Watching as the children fed them carrots and sprouts, she joked: “I did not know that guinea pigs liked Brussels sprouts!”

Kate stopped to stroke a guinea pig (Photo: Reuters)

Introducing herself to another group of youngsters who were drawing, Kate said: “Nice to meet you, I’m Catherine.

"These guinea pigs are a lot quieter than the ones I had at home!”

She told Carolyn Asante, head of the centre: “They are so happy in there! It’s like their own little world.”

In the centre’s Welsh medium nursery, Kate was presented with flowers and a drawing of herself by four-year-old Erin Jones, who briefly hesitated when prompted to hand them over.

“Are you shy?” asked Naomi Asante Chambers, a senior teaching assistant.

“Don’t worry, I am too,” the Duchess told the little girl.

“Is this my dress?” she asked, pointing at the drawing. “I love your hair, I should have done mine like that today. I love the drawing too, thank you!

"Thank you so much, what a special morning I have had.”

Kate was jokingly offered a job at the center (Photo: Rowan Griffiths \\ Daily Mirror)
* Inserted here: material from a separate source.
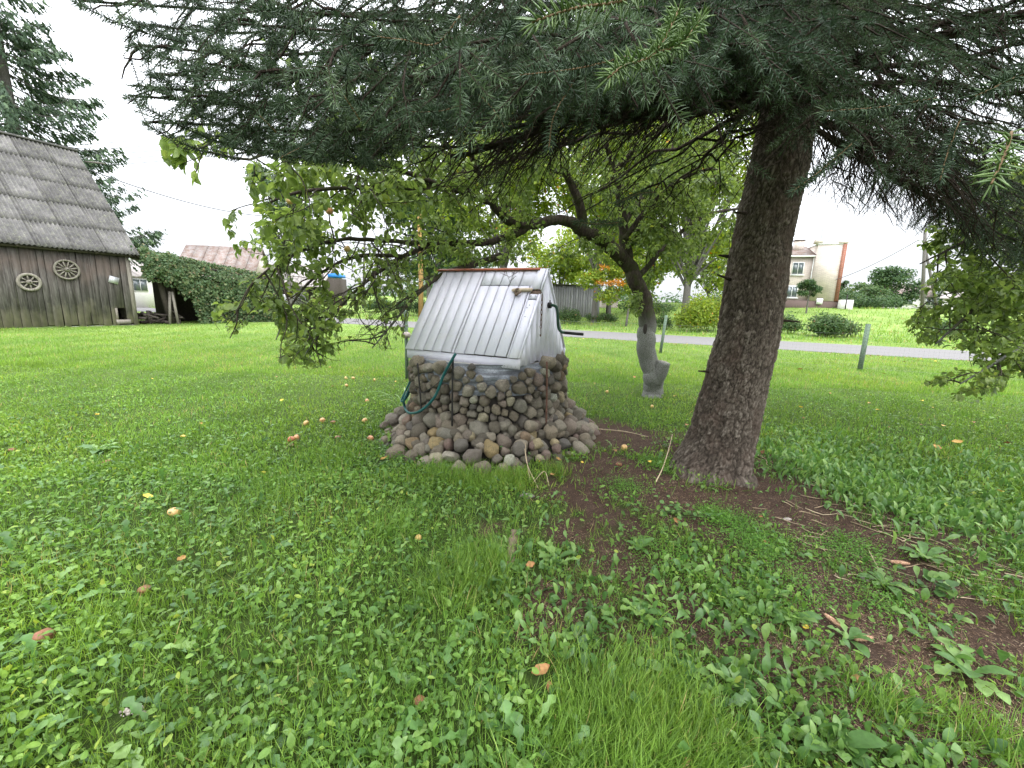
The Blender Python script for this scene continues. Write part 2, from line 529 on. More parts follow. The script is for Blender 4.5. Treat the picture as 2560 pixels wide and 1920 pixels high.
MT['barn_wood'] = m_oldwood('weathered_barn_boards', .15, .95, [(.042, .038, .035), (.095, .087, .08), (.17, .16, .15)], (.31, .27, .22))
MT['grey_wood'] = m_oldwood('silver_grey_boards', 0, 0, [(.25, .24, .26), (.34, .33, .36), (.42, .40, .42)], None)
MT['beam'] = m_oldwood('pale_old_beam', 0, 0, [(.13, .115, .095), (.20, .18, .155), (.28, .26, .23)], None)

def m_corr(name, cols, lich=(.30, .31, .20), lamt=.5):
    t = NT(name)
    p = t.pos()
    a = t.noise(p, 2.2, 6, .7); b = t.noise(p, 38, 4, .8); l = t.noise(p, 7, 5, .7)
    c = t.ramp(a, [(.3, cols[0]), (.5, cols[1]), (.7, cols[2])])
    c = t.n('HueSaturation', Color=c, Value=t.mr(t.rand(), 0, 1, .8, 1.15)).outputs[0]
    c = t.n('HueSaturation', Color=c, Value=t.mr(b, .3, .7, .6, 1.4)).outputs[0]
    c = t.mix(t.math('MULTIPLY', t.mr(l, .5, .66, 0, lamt), t.mr(b, .4, .6)), c, (*lich, 1))
    return t.done(t.pr(c, .95, t.bump(b, .5, .01), .1))
MT['corr'] = m_corr('mossy_asbestos_cement', [(.075, .072, .07), (.125, .12, .117), (.19, .18, .173)])
MT['corr_rust'] = m_corr('rusty_sheet_roof', [(.13, .075, .06), (.20, .155, .14), (.25, .235, .235)])
MT['corr_pale'] = m_corr('faded_sheet_roof', [(.22, .20, .19), (.30, .27, .26), (.38, .34, .33)])

def m_bark():
    t = NT('spruce_bark')
    r = t.rnd()
    p = t.pos((1, 1, .5))
    a = t.noise(p, 45, 6, .8); b = t.noise(t.pos(), 5, 4); f = t.noise(t.pos((1, 1, .7)), 160, 4, .8)
    c = t.ramp(r, [(0, (.018, .014, .011)), (.3, (.075, .06, .048)), (.6, (.13, .108, .088)), (1, (.22, .19, .16))])
    c = t.n('HueSaturation', Color=c, Value=t.mr(a, .3, .7, .65, 1.45)).outputs[0]
    c = t.mix(t.mr(b, .48, .68, 0, .5), c, (.11, .075, .06, 1))
    c = t.mix(t.mr(f, .66, .74, 0, .5), c, (.30, .29, .25, 1))
    h = t.math('ADD', a, t.math('MULTIPLY', f, .5))
    return t.done(t.pr(c, .95, t.bump(h, .8, .008), .12))
MT['bark'] = m_bark()

def m_bark2(name, cols, moss=None, white_to=None):
    t = NT(name)
    p = t.pos((1, 1, .35))
    a = t.noise(p, 30, 6, .8); f = t.noise(t.pos(), 90, 4, .8)
    c = t.ramp(a, [(.3, cols[0]), (.52, cols[1]), (.72, cols[2])])
    if moss: c = t.mix(t.mr(t.noise(t.pos(), 9, 4), .45, .62, 0, .7), c, (*moss, 1))
    if white_to:
        g = t.n('NewGeometry'); s = t.n('SeparateXYZ'); t.t.links.new(g.outputs['Position'], s.inputs[0])
        zz = t.math('ADD', s.outputs['Z'], t.mr(f, .3, .7, -.12, .12))
        c = t.mix(t.math('MULTIPLY', t.mr(zz, white_to, white_to - .35, 0, .85), t.mr(f, .38, .56, .15, 1)), c, (.24, .25, .23, 1))
    return t.done(t.pr(c, .95, t.bump(t.math('ADD', a, f), .9, .012), .12))
MT['apple_bark'] = m_bark2('apple_bark', [(.02, .015, .012), (.055, .043, .035), (.12, .10, .08)], moss=(.05, .06, .02), white_to=1.45)
MT['twig'] = m_bark2('twig_bark', [(.03, .022, .017), (.06, .047, .037), (.11, .09, .07)], moss=(.06, .07, .04))
MT['sp_twig'] = m_bark2('spruce_twig', [(.018, .013, .010), (.04, .03, .022), (.08, .06, .045)])
MT['new_twig'] = mat_plain('pale_new_twig', (.15, .095, .045), .7, 60, .3)
MT['far_bark'] = m_bark2('grey_tree_bark', [(.08, .07, .065), (.15, .14, .13), (.24, .22, .20)])
MT['lichen_pole'] = m_bark2('orange_lichen_pole', [(.16, .12, .07), (.32, .20, .07), (.40, .28, .13)])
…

She also joined three-year-old River Roson who was playing with pretend food.

“Are you cooking too? Are you making a stir fry?”

“You’re my friend!” the little boy told her, to which the Duchess replied: “You’re my friend too!”

As she made her way back through the building, Kate was stopped by another little girl who asked her to help clean her hands.

She agreed and Carolyn jokingly quipped: “You’ve got the job! When can you start?”